### [DATA FOR THIS TASK]
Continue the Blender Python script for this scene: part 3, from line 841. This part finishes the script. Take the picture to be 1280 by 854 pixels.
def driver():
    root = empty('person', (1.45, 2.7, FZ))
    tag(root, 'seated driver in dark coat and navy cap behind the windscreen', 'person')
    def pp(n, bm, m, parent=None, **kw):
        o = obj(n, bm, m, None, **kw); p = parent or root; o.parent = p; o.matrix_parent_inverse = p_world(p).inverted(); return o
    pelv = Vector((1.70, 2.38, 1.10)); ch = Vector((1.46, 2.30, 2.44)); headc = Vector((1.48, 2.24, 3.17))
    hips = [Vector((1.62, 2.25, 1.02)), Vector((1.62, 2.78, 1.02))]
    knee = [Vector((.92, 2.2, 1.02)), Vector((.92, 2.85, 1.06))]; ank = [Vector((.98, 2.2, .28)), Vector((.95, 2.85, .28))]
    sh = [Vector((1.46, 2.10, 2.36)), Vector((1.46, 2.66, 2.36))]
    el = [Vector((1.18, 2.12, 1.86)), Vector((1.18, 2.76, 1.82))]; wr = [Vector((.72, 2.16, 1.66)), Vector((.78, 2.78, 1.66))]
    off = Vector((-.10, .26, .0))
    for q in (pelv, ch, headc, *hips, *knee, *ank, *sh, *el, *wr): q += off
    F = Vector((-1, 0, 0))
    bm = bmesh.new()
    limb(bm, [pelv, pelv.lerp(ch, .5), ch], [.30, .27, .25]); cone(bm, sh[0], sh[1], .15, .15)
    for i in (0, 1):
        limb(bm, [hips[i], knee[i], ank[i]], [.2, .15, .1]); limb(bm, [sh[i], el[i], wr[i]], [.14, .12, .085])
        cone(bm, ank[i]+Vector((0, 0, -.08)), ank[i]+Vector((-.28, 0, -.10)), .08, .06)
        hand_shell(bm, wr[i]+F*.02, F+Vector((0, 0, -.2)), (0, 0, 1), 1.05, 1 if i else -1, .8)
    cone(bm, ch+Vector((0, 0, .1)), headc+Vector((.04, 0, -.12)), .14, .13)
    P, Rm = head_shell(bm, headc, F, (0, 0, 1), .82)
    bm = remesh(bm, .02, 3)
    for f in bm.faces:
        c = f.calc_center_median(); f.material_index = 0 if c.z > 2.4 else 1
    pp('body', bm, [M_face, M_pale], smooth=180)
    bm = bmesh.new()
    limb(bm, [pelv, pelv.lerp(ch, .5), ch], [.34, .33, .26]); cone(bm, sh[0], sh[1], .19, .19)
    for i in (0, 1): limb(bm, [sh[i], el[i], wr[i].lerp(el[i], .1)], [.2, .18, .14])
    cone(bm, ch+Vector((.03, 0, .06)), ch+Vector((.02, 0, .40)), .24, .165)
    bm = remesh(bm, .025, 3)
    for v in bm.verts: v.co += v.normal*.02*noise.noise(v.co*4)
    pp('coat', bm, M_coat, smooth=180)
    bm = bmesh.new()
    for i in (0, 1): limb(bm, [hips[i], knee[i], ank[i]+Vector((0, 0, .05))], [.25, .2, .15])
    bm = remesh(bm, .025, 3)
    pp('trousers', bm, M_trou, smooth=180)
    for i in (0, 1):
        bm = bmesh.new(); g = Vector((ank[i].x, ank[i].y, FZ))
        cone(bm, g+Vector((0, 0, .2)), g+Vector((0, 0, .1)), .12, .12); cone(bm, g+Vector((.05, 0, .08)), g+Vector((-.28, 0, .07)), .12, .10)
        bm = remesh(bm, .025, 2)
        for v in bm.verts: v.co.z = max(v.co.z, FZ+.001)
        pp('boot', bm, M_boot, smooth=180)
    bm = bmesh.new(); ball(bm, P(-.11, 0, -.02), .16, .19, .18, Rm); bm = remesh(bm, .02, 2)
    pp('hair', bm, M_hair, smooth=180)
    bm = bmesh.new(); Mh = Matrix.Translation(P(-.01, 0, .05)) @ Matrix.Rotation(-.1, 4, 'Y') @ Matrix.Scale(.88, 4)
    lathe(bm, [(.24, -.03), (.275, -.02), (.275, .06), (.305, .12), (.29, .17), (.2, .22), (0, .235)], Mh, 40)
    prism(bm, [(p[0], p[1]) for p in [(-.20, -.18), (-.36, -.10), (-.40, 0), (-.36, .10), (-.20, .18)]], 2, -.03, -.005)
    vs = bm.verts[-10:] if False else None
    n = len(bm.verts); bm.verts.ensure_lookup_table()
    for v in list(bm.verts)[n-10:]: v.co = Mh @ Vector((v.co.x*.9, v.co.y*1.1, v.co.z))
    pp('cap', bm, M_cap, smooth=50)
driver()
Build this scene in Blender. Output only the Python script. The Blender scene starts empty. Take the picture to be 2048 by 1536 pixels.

### [WORK TO DO]
Quote the whole listing above, leaving nothing out.

### [WRITTEN SOLUTION]
Continue the Blender Python script for this scene: part 3, from line 841. This part finishes the script. Take the picture to be 1280 by 854 pixels.
def driver():
    root = empty('person', (1.45, 2.7, FZ))
    tag(root, 'seated driver in dark coat and navy cap behind the windscreen', 'person')
    def pp(n, bm, m, parent=None, **kw):
        o = obj(n, bm, m, None, **kw); p = parent or root; o.parent = p; o.matrix_parent_inverse = p_world(p).inverted(); return o
    pelv = Vector((1.70, 2.38, 1.10)); ch = Vector((1.46, 2.30, 2.44)); headc = Vector((1.48, 2.24, 3.17))
    hips = [Vector((1.62, 2.25, 1.02)), Vector((1.62, 2.78, 1.02))]
    knee = [Vector((.92, 2.2, 1.02)), Vector((.92, 2.85, 1.06))]; ank = [Vector((.98, 2.2, .28)), Vector((.95, 2.85, .28))]
    sh = [Vector((1.46, 2.10, 2.36)), Vector((1.46, 2.66, 2.36))]
    el = [Vector((1.18, 2.12, 1.86)), Vector((1.18, 2.76, 1.82))]; wr = [Vector((.72, 2.16, 1.66)), Vector((.78, 2.78, 1.66))]
    off = Vector((-.10, .26, .0))
    for q in (pelv, ch, headc, *hips, *knee, *ank, *sh, *el, *wr): q += off
    F = Vector((-1, 0, 0))
    bm = bmesh.new()
    limb(bm, [pelv, pelv.lerp(ch, .5), ch], [.30, .27, .25]); cone(bm, sh[0], sh[1], .15, .15)
    for i in (0, 1):
        limb(bm, [hips[i], knee[i], ank[i]], [.2, .15, .1]); limb(bm, [sh[i], el[i], wr[i]], [.14, .12, .085])
        cone(bm, ank[i]+Vector((0, 0, -.08)), ank[i]+Vector((-.28, 0, -.10)), .08, .06)
        hand_shell(bm, wr[i]+F*.02, F+Vector((0, 0, -.2)), (0, 0, 1), 1.05, 1 if i else -1, .8)
    cone(bm, ch+Vector((0, 0, .1)), headc+Vector((.04, 0, -.12)), .14, .13)
    P, Rm = head_shell(bm, headc, F, (0, 0, 1), .82)
    bm = remesh(bm, .02, 3)
    for f in bm.faces:
        c = f.calc_center_median(); f.material_index = 0 if c.z > 2.4 else 1
    pp('body', bm, [M_face, M_pale], smooth=180)
    bm = bmesh.new()
    limb(bm, [pelv, pelv.lerp(ch, .5), ch], [.34, .33, .26]); cone(bm, sh[0], sh[1], .19, .19)
    for i in (0, 1): limb(bm, [sh[i], el[i], wr[i].lerp(el[i], .1)], [.2, .18, .14])
    cone(bm, ch+Vector((.03, 0, .06)), ch+Vector((.02, 0, .40)), .24, .165)
    bm = remesh(bm, .025, 3)
    for v in bm.verts: v.co += v.normal*.02*noise.noise(v.co*4)
    pp('coat', bm, M_coat, smooth=180)
    bm = bmesh.new()
    for i in (0, 1): limb(bm, [hips[i], knee[i], ank[i]+Vector((0, 0, .05))], [.25, .2, .15])
    bm = remesh(bm, .025, 3)
    pp('trousers', bm, M_trou, smooth=180)
    for i in (0, 1):
        bm = bmesh.new(); g = Vector((ank[i].x, ank[i].y, FZ))
        cone(bm, g+Vector((0, 0, .2)), g+Vector((0, 0, .1)), .12, .12); cone(bm, g+Vector((.05, 0, .08)), g+Vector((-.28, 0, .07)), .12, .10)
        bm = remesh(bm, .025, 2)
        for v in bm.verts: v.co.z = max(v.co.z, FZ+.001)
        pp('boot', bm, M_boot, smooth=180)
    bm = bmesh.new(); ball(bm, P(-.11, 0, -.02), .16, .19, .18, Rm); bm = remesh(bm, .02, 2)
    pp('hair', bm, M_hair, smooth=180)
    bm = bmesh.new(); Mh = Matrix.Translation(P(-.01, 0, .05)) @ Matrix.Rotation(-.1, 4, 'Y') @ Matrix.Scale(.88, 4)
    lathe(bm, [(.24, -.03), (.275, -.02), (.275, .06), (.305, .12), (.29, .17), (.2, .22), (0, .235)], Mh, 40)
    prism(bm, [(p[0], p[1]) for p in [(-.20, -.18), (-.36, -.10), (-.40, 0), (-.36, .10), (-.20, .18)]], 2, -.03, -.005)
    vs = bm.verts[-10:] if False else None
    n = len(bm.verts); bm.verts.ensure_lookup_table()
    for v in list(bm.verts)[n-10:]: v.co = Mh @ Vector((v.co.x*.9, v.co.y*1.1, v.co.z))
    pp('cap', bm, M_cap, smooth=50)
driver()
Build this scene in Blender. Output only the Python script. The Blender scene starts empty. Take the picture to be 2048 by 1536 pixels.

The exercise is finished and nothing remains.